*Task description*.
All of the material below is to be restated word for word, apart from the pictures.

-- start Source excerpt --

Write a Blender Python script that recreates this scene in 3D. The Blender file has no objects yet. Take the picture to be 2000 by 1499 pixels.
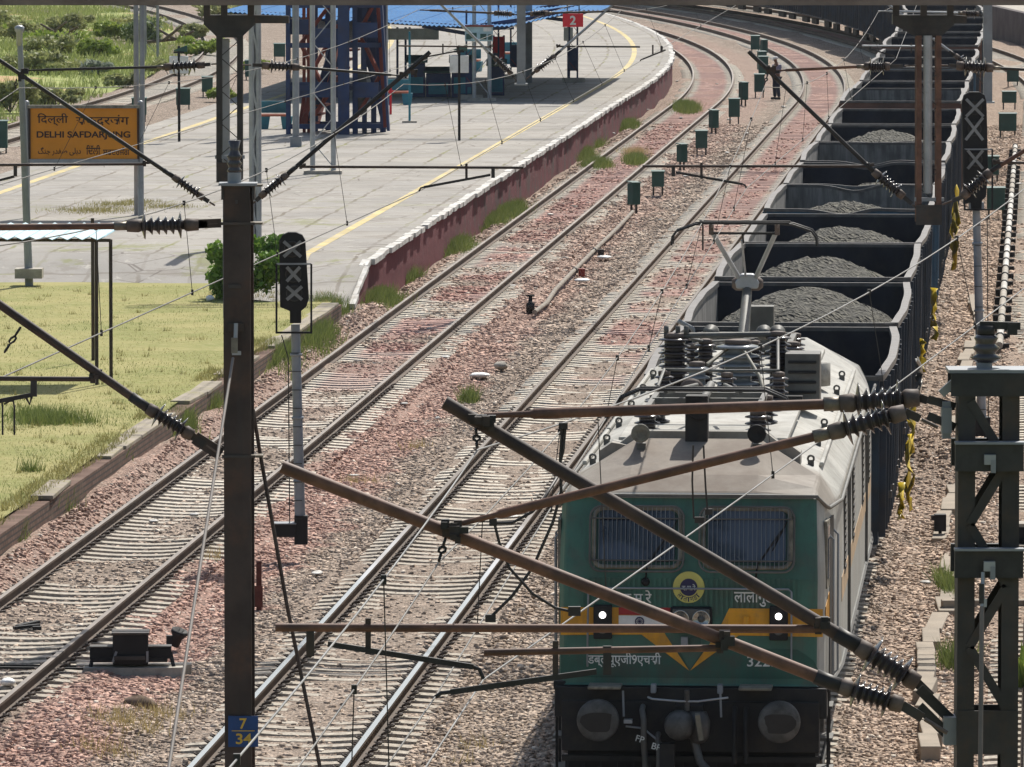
import bpy, math, random
import numpy as np
from mathutils import Vector, Matrix
R = math.radians
rnd = random.Random(7)
S = bpy.context.scene
C = S.collection
# ------------------------------------------------------------------ camera
CH, CF = 10.65, 14000.0            # height above the rail tops, focal length in photo pixels (2000 wide)
CP = math.atan(1074.5 / CF)
cam = bpy.data.cameras.new('camera'); cam.sensor_width = 36; cam.lens = CF / 2000 * 36
cam.clip_start = 1; cam.clip_end = 9000
co = bpy.data.objects.new('camera', cam); C.objects.link(co)
co.location = (0, 0, CH); co.rotation_euler = (math.pi / 2 - CP, 0, 0)
S.camera = co
# ------------------------------------------------------------------ sky and sun
SUN = Vector((.28, .80, 1)).normalized()
elev = math.asin(SUN.z); azim = math.atan2(SUN.x, SUN.y)
w = bpy.data.worlds.new('World'); S.world = w; w.use_nodes = True
nt = w.node_tree; bg = nt.nodes['Background']
sky = nt.nodes.new('ShaderNodeTexSky'); sky.sky_type = 'NISHITA'; sky.sun_disc = False
sky.sun_elevation = elev; sky.sun_rotation = azim; sky.air_density = 1.3; sky.dust_density = 2.5
nt.links.new(sky.outputs[0], bg.inputs[0]); bg.inputs[1].default_value = .10
sl = bpy.data.lights.new('sun', 'SUN'); sl.energy = 5.0; sl.angle = R(.53); sl.color = (1, .955, .88)
so = bpy.data.objects.new('sun', sl); C.objects.link(so); so.rotation_euler = SUN.to_track_quat('Z', 'Y').to_euler()
S.view_settings.view_transform = 'Standard'; S.view_settings.look = 'None'; S.view_settings.exposure = 0.14
S.view_settings.gamma = 1
S.cycles.max_bounces = 5; S.cycles.diffuse_bounces = 3; S.cycles.glossy_bounces = 3; S.cycles.transparent_max_bounces = 6
# ------------------------------------------------------------------ survey: photo pixel -> place
def ray(px, py):
    u = (px - 1000) / CF; v = -(py - 749.5) / CF
    return Vector((u, math.cos(CP) + v * math.sin(CP), -math.sin(CP) + v * math.cos(CP)))
def at(px, py, Y):
    d = ray(px, py); return Vector((0, 0, CH)) + d * (Y / d.y)
def G(px, py, z=0.0):
    d = ray(px, py); return Vector((0, 0, CH)) + d * ((z - CH) / d.z)
SLOPE, BEND, Y0 = .0735, 7e-4, 283.0
OA, OB, OC, OD, OE = -13.6, -8.8, -3.76, .75, -36.8          # track centre lines
def lx(off, Y):                                              # x of a line running with the tracks
    return off + SLOPE * Y - (BEND * (Y - Y0) ** 2 if Y > Y0 else 0)
def lt(Y):
    t = SLOPE - (2 * BEND * (Y - Y0) if Y > Y0 else 0)
    return Vector((t, 1, 0)).normalized()
def LP(off, Y, z=0.0):                                       # point 'off' metres right of the reference line
    t = lt(Y); n = Vector((t.y, -t.x, 0))
    return Vector((lx(OB, Y), Y, z)) + n * (off - OB)
def offset_of(v):
    return v.x - SLOPE * v.y + (BEND * (v.y - Y0) ** 2 if v.y > Y0 else 0)
# ------------------------------------------------------------------ object helpers
def prop(o, label=None, cat=None, group=None, kind=None):
    if label: o['label'] = label
    if cat: o['category'] = cat
    if group: o['group'] = group
    if kind: o['kind'] = kind
    return o
def thing(name, label, cat, loc=(0, 0, 0), rz=0, group=None):
    o = bpy.data.objects.new(name, None); C.objects.link(o); o.empty_display_size = .3
    o.location = loc; o.rotation_euler = (0, 0, rz)
    return prop(o, label, cat, group)
def dup(root, loc=None, rz=None, label=None):
    r = root.copy(); C.objects.link(r)
    if loc is not None: r.location = loc
    if rz is not None: r.rotation_euler = (0, 0, rz)
    if label: r['label'] = label
    for ch in list(root.children):
        c = ch.copy(); C.objects.link(c); c.parent = r
        for g in list(ch.children):
            d = g.copy(); C.objects.link(d); d.parent = c
    return r
def frame_of(axis):
    a = Vector(axis).normalized()
    b = Vector((0, 0, 1)) if abs(a.z) < .9 else Vector((1, 0, 0))
    x = b.cross(a).normalized(); y = a.cross(x).normalized()
    return x, y, a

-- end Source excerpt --

*The answer*.
Write a Blender Python script that recreates this scene in 3D. The Blender file has no objects yet. Take the picture to be 2000 by 1499 pixels.
import bpy, math, random
import numpy as np
from mathutils import Vector, Matrix
R = math.radians
rnd = random.Random(7)
S = bpy.context.scene
C = S.collection
# ------------------------------------------------------------------ camera
CH, CF = 10.65, 14000.0            # height above the rail tops, focal length in photo pixels (2000 wide)
CP = math.atan(1074.5 / CF)
cam = bpy.data.cameras.new('camera'); cam.sensor_width = 36; cam.lens = CF / 2000 * 36
cam.clip_start = 1; cam.clip_end = 9000
co = bpy.data.objects.new('camera', cam); C.objects.link(co)
co.location = (0, 0, CH); co.rotation_euler = (math.pi / 2 - CP, 0, 0)
S.camera = co
# ------------------------------------------------------------------ sky and sun
SUN = Vector((.28, .80, 1)).normalized()
elev = math.asin(SUN.z); azim = math.atan2(SUN.x, SUN.y)
w = bpy.data.worlds.new('World'); S.world = w; w.use_nodes = True
nt = w.node_tree; bg = nt.nodes['Background']
sky = nt.nodes.new('ShaderNodeTexSky'); sky.sky_type = 'NISHITA'; sky.sun_disc = False
sky.sun_elevation = elev; sky.sun_rotation = azim; sky.air_density = 1.3; sky.dust_density = 2.5
nt.links.new(sky.outputs[0], bg.inputs[0]); bg.inputs[1].default_value = .10
sl = bpy.data.lights.new('sun', 'SUN'); sl.energy = 5.0; sl.angle = R(.53); sl.color = (1, .955, .88)
so = bpy.data.objects.new('sun', sl); C.objects.link(so); so.rotation_euler = SUN.to_track_quat('Z', 'Y').to_euler()
S.view_settings.view_transform = 'Standard'; S.view_settings.look = 'None'; S.view_settings.exposure = 0.14
S.view_settings.gamma = 1
S.cycles.max_bounces = 5; S.cycles.diffuse_bounces = 3; S.cycles.glossy_bounces = 3; S.cycles.transparent_max_bounces = 6
# ------------------------------------------------------------------ survey: photo pixel -> place
def ray(px, py):
    u = (px - 1000) / CF; v = -(py - 749.5) / CF
    return Vector((u, math.cos(CP) + v * math.sin(CP), -math.sin(CP) + v * math.cos(CP)))
def at(px, py, Y):
    d = ray(px, py); return Vector((0, 0, CH)) + d * (Y / d.y)
def G(px, py, z=0.0):
    d = ray(px, py); return Vector((0, 0, CH)) + d * ((z - CH) / d.z)
SLOPE, BEND, Y0 = .0735, 7e-4, 283.0
OA, OB, OC, OD, OE = -13.6, -8.8, -3.76, .75, -36.8          # track centre lines
def lx(off, Y):                                              # x of a line running with the tracks
    return off + SLOPE * Y - (BEND * (Y - Y0) ** 2 if Y > Y0 else 0)
def lt(Y):
    t = SLOPE - (2 * BEND * (Y - Y0) if Y > Y0 else 0)
    return Vector((t, 1, 0)).normalized()
def LP(off, Y, z=0.0):                                       # point 'off' metres right of the reference line
    t = lt(Y); n = Vector((t.y, -t.x, 0))
    return Vector((lx(OB, Y), Y, z)) + n * (off - OB)
def offset_of(v):
    return v.x - SLOPE * v.y + (BEND * (v.y - Y0) ** 2 if v.y > Y0 else 0)
# ------------------------------------------------------------------ object helpers
def prop(o, label=None, cat=None, group=None, kind=None):
    if label: o['label'] = label
    if cat: o['category'] = cat
    if group: o['group'] = group
    if kind: o['kind'] = kind
    return o
def thing(name, label, cat, loc=(0, 0, 0), rz=0, group=None):
    o = bpy.data.objects.new(name, None); C.objects.link(o); o.empty_display_size = .3
    o.location = loc; o.rotation_euler = (0, 0, rz)
    return prop(o, label, cat, group)
def dup(root, loc=None, rz=None, label=None):
    r = root.copy(); C.objects.link(r)
    if loc is not None: r.location = loc
    if rz is not None: r.rotation_euler = (0, 0, rz)
    if label: r['label'] = label
    for ch in list(root.children):
        c = ch.copy(); C.objects.link(c); c.parent = r
        for g in list(ch.children):
            d = g.copy(); C.objects.link(d); d.parent = c
    return r
def frame_of(axis):
    a = Vector(axis).normalized()
    b = Vector((0, 0, 1)) if abs(a.z) < .9 else Vector((1, 0, 0))
    x = b.cross(a).normalized(); y = a.cross(x).normalized()
    return x, y, a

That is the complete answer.